The good, the bad, and the ugly

My February 8, 2015 column.

For the second time within an eight-day period, the Commander in Chief addressed the nation Friday evening, supposedly to set things right, shed more light, and to placate a citizenry enraged by the massacre of 44 policemen, and infuriated by government’s subsequent mishandling of the crisis.  It was the first time that the President appeared publicly after being given the silent treatment by members of the Philippine National Police Special Action Forces whom he gathered for a dialogue.
The good thing was that the President seems to be responding to public clamor for more empathy and for more direct accountability for the tragedy.
This time around he veered away from the usual speech template that many have found tiresome and annoying.   There were no direct references to the past administration, nor were there overt efforts to draw attention to himself, and his and his family’s supposed sacrifices for the sake of the nation.  He also took responsibility for the tragedy that befell the fallen 44 although it wasn’t clear what he actually meant when he said he was “taking responsibility;” for what exactly? 
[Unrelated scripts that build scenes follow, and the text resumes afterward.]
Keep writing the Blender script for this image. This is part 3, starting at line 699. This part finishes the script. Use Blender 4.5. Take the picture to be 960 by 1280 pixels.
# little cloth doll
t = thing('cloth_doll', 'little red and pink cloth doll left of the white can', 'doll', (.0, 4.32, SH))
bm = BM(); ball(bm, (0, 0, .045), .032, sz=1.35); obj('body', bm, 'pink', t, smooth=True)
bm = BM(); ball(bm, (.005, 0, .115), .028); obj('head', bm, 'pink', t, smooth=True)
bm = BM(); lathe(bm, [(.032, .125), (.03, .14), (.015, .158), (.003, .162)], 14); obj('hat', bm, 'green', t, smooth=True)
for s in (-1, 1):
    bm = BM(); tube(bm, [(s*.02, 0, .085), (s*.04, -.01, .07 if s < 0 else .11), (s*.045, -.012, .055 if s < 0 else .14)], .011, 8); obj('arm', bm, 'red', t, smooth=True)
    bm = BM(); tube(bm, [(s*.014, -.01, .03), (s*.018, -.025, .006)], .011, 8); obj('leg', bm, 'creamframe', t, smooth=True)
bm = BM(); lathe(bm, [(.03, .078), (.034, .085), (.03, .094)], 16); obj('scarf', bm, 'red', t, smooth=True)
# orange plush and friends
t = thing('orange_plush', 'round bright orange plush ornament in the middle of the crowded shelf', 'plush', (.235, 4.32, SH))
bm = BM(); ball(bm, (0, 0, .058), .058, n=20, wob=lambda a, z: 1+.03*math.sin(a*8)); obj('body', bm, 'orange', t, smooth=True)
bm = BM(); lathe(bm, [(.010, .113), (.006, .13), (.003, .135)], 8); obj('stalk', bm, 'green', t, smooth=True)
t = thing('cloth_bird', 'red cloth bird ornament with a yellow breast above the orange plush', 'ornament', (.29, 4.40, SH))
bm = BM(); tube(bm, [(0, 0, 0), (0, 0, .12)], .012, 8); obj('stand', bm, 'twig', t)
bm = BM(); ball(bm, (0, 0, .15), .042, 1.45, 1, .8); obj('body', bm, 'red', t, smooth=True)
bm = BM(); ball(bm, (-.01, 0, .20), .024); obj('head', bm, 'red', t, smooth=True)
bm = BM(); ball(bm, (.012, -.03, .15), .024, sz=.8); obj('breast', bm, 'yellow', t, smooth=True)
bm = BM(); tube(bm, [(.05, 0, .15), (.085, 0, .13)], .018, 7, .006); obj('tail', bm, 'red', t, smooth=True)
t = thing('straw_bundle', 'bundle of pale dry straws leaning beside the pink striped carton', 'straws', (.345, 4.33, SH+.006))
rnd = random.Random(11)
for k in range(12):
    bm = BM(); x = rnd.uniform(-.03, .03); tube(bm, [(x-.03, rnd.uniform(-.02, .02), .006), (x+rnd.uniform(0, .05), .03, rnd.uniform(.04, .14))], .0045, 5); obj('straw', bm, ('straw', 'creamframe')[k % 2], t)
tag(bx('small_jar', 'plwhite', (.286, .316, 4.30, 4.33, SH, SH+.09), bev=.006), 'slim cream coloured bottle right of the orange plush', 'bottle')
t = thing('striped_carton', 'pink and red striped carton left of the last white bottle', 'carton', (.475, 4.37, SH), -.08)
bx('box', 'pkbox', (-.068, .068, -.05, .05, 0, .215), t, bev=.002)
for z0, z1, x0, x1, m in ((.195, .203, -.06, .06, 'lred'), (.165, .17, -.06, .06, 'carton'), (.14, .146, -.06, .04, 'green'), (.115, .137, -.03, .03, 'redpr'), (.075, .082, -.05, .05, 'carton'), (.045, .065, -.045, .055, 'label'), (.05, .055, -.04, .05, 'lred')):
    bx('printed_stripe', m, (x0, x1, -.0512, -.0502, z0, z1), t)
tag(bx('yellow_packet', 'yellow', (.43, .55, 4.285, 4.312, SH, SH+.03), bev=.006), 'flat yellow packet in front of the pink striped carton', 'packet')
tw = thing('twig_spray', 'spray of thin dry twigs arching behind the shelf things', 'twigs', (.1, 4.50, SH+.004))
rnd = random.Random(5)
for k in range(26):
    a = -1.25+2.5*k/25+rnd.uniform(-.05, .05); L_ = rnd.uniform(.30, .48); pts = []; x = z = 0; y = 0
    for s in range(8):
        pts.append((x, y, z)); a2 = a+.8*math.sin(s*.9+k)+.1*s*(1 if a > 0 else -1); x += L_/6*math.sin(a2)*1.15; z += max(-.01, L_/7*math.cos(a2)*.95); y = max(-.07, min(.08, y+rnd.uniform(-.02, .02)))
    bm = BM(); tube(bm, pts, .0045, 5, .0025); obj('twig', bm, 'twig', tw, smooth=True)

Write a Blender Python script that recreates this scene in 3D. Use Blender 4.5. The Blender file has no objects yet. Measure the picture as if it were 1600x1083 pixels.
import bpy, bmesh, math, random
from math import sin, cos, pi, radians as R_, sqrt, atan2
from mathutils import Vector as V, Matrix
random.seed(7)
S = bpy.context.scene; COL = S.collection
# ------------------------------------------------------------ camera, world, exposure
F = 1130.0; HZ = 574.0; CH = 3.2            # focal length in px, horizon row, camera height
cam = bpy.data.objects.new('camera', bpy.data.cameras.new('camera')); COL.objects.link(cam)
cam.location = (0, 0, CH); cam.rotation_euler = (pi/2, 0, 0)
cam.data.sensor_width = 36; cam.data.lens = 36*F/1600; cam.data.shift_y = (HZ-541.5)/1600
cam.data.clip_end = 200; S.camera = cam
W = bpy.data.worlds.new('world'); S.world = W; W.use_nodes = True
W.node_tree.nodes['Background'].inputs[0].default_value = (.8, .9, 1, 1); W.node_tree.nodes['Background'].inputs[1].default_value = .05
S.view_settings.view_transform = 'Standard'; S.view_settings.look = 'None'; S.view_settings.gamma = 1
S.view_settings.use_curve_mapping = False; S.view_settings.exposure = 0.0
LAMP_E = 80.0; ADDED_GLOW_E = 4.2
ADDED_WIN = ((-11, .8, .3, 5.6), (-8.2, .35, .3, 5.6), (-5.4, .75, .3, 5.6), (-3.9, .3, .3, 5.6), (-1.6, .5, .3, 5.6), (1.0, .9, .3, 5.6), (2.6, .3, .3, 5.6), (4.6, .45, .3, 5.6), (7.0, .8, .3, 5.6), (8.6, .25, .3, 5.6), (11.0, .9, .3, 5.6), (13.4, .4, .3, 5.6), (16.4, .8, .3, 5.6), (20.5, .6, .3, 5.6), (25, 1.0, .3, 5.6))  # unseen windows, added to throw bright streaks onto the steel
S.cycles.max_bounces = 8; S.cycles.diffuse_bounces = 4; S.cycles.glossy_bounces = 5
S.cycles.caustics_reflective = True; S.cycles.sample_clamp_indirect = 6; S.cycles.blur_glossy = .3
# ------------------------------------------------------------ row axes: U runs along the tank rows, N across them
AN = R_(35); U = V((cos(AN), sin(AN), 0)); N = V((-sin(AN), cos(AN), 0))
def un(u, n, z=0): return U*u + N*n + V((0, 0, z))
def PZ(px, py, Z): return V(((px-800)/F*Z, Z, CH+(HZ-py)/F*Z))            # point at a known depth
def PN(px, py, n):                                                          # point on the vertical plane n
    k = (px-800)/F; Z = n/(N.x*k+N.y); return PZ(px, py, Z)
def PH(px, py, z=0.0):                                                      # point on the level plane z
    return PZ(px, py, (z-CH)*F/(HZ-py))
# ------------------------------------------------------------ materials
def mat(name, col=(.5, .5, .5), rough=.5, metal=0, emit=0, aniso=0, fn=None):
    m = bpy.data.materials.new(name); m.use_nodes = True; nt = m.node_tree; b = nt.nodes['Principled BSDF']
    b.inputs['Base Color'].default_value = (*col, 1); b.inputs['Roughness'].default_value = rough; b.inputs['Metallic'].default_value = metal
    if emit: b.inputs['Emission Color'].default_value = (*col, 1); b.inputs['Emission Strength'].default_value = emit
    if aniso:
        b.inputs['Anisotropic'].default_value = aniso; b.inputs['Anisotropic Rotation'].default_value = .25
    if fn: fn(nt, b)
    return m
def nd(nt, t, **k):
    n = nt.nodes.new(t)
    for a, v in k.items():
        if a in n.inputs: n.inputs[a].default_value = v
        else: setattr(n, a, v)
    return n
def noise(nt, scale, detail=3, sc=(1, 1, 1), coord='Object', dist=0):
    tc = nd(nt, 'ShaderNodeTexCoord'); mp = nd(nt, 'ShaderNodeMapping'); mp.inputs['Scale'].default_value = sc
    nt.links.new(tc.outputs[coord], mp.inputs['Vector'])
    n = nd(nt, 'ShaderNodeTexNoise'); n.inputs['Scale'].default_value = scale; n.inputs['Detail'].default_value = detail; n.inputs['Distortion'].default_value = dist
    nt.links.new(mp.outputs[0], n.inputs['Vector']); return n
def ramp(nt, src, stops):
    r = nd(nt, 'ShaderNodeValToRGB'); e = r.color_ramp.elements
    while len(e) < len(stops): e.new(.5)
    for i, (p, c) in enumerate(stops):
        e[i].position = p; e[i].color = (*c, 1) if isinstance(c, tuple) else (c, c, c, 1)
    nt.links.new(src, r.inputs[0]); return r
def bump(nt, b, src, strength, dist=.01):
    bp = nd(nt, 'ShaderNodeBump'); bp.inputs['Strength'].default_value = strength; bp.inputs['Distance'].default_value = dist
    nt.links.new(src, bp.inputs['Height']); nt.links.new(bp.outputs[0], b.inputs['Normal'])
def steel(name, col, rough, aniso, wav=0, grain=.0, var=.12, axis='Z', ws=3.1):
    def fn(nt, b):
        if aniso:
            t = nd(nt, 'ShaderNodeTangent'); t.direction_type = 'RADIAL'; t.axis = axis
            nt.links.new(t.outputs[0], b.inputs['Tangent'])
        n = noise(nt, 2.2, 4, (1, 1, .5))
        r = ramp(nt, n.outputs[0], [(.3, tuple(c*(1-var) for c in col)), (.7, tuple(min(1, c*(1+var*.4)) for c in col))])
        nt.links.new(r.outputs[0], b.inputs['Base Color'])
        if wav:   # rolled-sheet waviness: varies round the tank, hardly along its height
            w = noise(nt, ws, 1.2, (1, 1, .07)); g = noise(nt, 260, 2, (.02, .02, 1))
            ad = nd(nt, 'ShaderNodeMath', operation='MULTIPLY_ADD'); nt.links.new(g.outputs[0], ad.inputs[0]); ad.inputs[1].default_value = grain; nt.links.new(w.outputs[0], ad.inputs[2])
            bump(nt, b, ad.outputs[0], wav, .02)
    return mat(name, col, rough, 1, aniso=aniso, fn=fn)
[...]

What clearly resonated with many was the seeming show of resolve to deal squarely with the Moro Islamic Liberation Front even if the group was not named directly in the speech.  The tough stance seemed to respond to the clamor for retributive justice.  It was also obvious that the president was trying his darndest best to convey empathy – even directly addressing the family of the fallen 44.   
The bad thing was that the speech raised more questions than ever before.  
People who expected some clarity on a number of contentious issues were sorely disappointed.  Of course we expect that a full accounting can only be done after the conduct of an objective and comprehensive inquiry (and with at least nine groups intent on conducting their own separate investigations, it will take time and effort to arrive at a consensus), but surely the President of the Republic already has answers to the major questions 12 days after the tragedy happened.   The President announced that he accepted the resignation of General Alan Purisima but it wasn’t clear why.   If Purisima didn’t engineer the whole fiasco, what is he being punished for?  If one were to subject the President’s speech to an objective analysis, one will arrive at the inescapable conclusion that the main message was the effort itself.
To my mind, the ugly part of the speech was the way the President validated certain things that have been whispered about for the longest timenow.   He confirmed that he did – and does – have a close personal relationship with Purisima and that he is the kind of leader that allows personal relationships to cloud his judgment even in the face of overwhelming reasons for letting go.  Second, the concerted efforts to deflect the blame somewhere else was more palpable.  The supposed questions that keeps him awake left no doubt as to the culpability of the ground commanders, in particular, SAF commander Getulio Napenas.
But even more alarming was the apparent effort to ride the bandwagon of resentment towards the MILF and the terrorists.  We now have a common target for all our hatred and a potential salve to our collective hurt.  If we get Abdul Basit Usman dead, then we can all move on from the tragedy.  If only things were that simple.